[Saved entries]

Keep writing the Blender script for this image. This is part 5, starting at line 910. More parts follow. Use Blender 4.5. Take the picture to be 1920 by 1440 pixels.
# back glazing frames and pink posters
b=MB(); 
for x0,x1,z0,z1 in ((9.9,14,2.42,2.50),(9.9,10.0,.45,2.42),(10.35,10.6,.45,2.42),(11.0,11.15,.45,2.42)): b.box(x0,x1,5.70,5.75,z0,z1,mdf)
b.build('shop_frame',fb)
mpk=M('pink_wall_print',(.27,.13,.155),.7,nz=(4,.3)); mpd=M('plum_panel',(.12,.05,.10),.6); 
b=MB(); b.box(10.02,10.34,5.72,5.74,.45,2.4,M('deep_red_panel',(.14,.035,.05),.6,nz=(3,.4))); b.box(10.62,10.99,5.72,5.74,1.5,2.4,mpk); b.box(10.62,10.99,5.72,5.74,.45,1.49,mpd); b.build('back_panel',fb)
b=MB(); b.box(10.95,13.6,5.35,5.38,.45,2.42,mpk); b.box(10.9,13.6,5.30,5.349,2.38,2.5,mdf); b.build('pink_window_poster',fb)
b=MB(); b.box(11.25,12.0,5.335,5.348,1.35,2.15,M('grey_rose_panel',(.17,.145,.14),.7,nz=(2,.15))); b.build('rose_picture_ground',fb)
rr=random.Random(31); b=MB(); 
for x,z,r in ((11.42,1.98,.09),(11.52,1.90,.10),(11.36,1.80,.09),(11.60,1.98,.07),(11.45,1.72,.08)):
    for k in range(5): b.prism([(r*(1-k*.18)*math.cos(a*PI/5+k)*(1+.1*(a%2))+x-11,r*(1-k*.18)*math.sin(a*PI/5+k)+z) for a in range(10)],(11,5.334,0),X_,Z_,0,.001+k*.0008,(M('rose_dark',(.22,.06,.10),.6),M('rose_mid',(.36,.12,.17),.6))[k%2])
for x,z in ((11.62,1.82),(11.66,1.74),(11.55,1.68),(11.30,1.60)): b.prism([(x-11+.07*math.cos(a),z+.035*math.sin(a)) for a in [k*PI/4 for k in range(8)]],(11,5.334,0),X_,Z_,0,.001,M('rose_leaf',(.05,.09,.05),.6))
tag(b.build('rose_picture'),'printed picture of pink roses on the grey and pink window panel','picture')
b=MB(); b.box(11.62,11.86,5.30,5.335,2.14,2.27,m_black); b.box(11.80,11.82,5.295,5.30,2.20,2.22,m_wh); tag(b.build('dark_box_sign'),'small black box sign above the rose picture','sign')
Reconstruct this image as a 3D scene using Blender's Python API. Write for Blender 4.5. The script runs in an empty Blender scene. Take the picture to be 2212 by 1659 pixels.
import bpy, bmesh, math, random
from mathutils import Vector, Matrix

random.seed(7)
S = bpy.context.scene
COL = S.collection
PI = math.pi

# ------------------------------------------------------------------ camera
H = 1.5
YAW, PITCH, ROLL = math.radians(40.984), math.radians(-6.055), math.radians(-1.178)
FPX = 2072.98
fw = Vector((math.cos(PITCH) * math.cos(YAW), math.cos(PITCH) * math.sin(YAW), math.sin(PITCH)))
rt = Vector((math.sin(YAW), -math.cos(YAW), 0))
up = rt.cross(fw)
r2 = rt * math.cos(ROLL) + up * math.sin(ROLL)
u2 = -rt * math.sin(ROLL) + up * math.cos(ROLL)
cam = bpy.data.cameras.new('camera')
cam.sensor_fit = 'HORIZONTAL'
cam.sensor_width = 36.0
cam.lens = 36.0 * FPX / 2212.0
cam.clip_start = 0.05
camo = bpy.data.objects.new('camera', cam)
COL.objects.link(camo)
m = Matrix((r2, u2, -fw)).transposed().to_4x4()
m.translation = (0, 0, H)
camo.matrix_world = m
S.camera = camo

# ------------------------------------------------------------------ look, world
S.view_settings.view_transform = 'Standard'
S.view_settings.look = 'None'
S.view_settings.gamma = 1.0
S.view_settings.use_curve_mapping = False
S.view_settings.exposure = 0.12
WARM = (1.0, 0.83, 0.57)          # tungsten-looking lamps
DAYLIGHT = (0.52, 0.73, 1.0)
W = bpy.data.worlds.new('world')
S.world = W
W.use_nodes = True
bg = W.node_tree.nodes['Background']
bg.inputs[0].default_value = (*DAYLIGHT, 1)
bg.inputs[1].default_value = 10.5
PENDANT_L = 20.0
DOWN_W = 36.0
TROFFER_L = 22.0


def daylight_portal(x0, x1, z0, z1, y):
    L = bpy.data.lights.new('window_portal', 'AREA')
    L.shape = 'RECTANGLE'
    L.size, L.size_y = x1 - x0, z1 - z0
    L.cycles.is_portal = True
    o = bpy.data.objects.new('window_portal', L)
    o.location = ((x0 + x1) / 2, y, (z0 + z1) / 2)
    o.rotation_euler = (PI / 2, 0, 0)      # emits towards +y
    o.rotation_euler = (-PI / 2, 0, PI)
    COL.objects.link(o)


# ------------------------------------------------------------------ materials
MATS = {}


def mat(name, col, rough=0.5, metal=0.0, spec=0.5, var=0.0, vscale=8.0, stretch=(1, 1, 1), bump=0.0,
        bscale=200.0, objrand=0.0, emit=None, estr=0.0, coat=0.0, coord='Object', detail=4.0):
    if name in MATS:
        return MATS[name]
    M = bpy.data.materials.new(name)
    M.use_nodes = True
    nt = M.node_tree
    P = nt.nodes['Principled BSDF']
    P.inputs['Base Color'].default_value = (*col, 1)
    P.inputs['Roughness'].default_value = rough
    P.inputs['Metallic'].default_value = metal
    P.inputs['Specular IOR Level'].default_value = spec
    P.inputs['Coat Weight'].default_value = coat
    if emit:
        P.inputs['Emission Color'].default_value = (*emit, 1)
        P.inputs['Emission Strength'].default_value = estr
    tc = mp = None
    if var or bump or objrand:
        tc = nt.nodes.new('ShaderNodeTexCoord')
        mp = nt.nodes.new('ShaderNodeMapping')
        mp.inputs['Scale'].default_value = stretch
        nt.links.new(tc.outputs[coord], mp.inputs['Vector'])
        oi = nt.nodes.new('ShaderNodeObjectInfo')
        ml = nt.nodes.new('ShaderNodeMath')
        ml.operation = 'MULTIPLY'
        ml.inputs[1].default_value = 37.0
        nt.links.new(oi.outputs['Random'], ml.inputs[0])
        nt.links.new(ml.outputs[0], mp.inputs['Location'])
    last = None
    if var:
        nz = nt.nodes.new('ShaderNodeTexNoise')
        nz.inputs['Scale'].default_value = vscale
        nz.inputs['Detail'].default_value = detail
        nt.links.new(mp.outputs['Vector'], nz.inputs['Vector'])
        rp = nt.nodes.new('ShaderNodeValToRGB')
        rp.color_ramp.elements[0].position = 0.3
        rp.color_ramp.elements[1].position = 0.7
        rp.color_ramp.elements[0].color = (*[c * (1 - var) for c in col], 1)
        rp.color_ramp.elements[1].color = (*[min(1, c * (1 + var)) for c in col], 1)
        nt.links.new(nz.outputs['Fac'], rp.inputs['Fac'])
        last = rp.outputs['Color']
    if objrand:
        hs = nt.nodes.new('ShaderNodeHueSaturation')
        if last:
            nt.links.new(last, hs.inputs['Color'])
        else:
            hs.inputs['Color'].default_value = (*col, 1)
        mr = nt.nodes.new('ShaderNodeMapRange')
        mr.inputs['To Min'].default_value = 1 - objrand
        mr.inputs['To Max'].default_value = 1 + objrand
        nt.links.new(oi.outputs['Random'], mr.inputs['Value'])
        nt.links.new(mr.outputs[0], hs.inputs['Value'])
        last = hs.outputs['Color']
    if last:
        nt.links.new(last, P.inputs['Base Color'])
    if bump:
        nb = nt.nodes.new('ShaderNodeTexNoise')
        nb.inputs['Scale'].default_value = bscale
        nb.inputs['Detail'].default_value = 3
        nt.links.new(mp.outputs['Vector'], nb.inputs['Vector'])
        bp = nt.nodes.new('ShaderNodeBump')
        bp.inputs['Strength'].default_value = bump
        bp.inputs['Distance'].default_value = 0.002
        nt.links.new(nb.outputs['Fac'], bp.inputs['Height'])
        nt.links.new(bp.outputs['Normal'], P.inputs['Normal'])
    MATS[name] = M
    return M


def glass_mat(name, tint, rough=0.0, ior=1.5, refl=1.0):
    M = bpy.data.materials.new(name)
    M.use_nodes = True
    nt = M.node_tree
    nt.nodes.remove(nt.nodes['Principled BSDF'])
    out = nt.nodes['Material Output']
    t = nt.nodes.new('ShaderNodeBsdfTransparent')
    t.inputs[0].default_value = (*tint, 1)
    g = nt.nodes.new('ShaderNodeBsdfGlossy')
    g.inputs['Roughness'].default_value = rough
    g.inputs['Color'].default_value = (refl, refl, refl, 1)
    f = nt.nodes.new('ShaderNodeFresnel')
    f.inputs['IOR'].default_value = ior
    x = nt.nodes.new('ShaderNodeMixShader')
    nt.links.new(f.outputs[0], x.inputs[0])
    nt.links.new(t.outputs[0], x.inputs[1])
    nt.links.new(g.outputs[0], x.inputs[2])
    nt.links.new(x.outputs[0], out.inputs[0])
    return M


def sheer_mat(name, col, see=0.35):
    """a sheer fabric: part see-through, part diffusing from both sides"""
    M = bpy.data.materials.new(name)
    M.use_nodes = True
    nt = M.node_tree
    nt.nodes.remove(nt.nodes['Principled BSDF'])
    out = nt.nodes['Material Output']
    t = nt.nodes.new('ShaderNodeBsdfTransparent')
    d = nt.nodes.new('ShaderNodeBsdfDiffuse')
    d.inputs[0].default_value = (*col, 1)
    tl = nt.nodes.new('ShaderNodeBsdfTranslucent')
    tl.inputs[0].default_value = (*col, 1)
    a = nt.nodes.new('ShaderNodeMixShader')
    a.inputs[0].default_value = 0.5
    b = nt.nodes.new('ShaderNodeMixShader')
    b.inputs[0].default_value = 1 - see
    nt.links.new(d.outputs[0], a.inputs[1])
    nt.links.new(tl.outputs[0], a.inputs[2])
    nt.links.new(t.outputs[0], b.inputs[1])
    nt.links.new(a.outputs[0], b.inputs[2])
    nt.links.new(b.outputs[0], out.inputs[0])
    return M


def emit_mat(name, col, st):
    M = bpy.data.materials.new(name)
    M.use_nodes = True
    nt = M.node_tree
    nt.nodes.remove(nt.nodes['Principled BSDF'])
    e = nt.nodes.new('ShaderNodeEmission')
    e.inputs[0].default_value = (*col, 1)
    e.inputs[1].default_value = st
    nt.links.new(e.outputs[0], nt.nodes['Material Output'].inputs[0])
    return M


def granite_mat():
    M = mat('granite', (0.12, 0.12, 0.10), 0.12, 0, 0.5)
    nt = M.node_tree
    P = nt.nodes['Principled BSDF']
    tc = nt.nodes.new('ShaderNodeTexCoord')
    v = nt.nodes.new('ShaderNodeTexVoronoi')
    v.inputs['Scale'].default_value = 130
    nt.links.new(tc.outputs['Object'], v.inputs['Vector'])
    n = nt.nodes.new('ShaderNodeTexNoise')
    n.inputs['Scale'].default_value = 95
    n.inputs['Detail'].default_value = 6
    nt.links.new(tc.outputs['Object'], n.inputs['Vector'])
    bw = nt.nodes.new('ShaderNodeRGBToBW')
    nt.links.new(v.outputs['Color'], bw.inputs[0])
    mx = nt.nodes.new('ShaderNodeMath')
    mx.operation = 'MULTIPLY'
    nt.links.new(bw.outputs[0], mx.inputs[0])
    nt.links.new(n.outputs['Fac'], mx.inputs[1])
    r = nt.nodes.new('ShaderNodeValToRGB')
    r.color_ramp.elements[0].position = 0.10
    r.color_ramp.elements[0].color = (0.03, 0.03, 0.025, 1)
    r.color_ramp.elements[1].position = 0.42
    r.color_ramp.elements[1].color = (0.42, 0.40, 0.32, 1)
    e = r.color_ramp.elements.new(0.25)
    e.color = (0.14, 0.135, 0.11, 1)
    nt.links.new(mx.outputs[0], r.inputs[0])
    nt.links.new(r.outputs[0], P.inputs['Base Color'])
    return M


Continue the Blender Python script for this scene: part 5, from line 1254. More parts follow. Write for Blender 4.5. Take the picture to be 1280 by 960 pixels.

[Challenge]
The lines to extract from the data above begin with the line containing "Reconstruct this image" and end with the line containing "S.camera = camo". Extract them exactly, including both.

[Completed exercise]
Reconstruct this image as a 3D scene using Blender's Python API. Write for Blender 4.5. The script runs in an empty Blender scene. Take the picture to be 2212 by 1659 pixels.
import bpy, bmesh, math, random
from mathutils import Vector, Matrix

random.seed(7)
S = bpy.context.scene
COL = S.collection
PI = math.pi

# ------------------------------------------------------------------ camera
H = 1.5
YAW, PITCH, ROLL = math.radians(40.984), math.radians(-6.055), math.radians(-1.178)
FPX = 2072.98
fw = Vector((math.cos(PITCH) * math.cos(YAW), math.cos(PITCH) * math.sin(YAW), math.sin(PITCH)))
rt = Vector((math.sin(YAW), -math.cos(YAW), 0))
up = rt.cross(fw)
r2 = rt * math.cos(ROLL) + up * math.sin(ROLL)
u2 = -rt * math.sin(ROLL) + up * math.cos(ROLL)
cam = bpy.data.cameras.new('camera')
cam.sensor_fit = 'HORIZONTAL'
cam.sensor_width = 36.0
cam.lens = 36.0 * FPX / 2212.0
cam.clip_start = 0.05
camo = bpy.data.objects.new('camera', cam)
COL.objects.link(camo)
m = Matrix((r2, u2, -fw)).transposed().to_4x4()
m.translation = (0, 0, H)
camo.matrix_world = m
S.camera = camo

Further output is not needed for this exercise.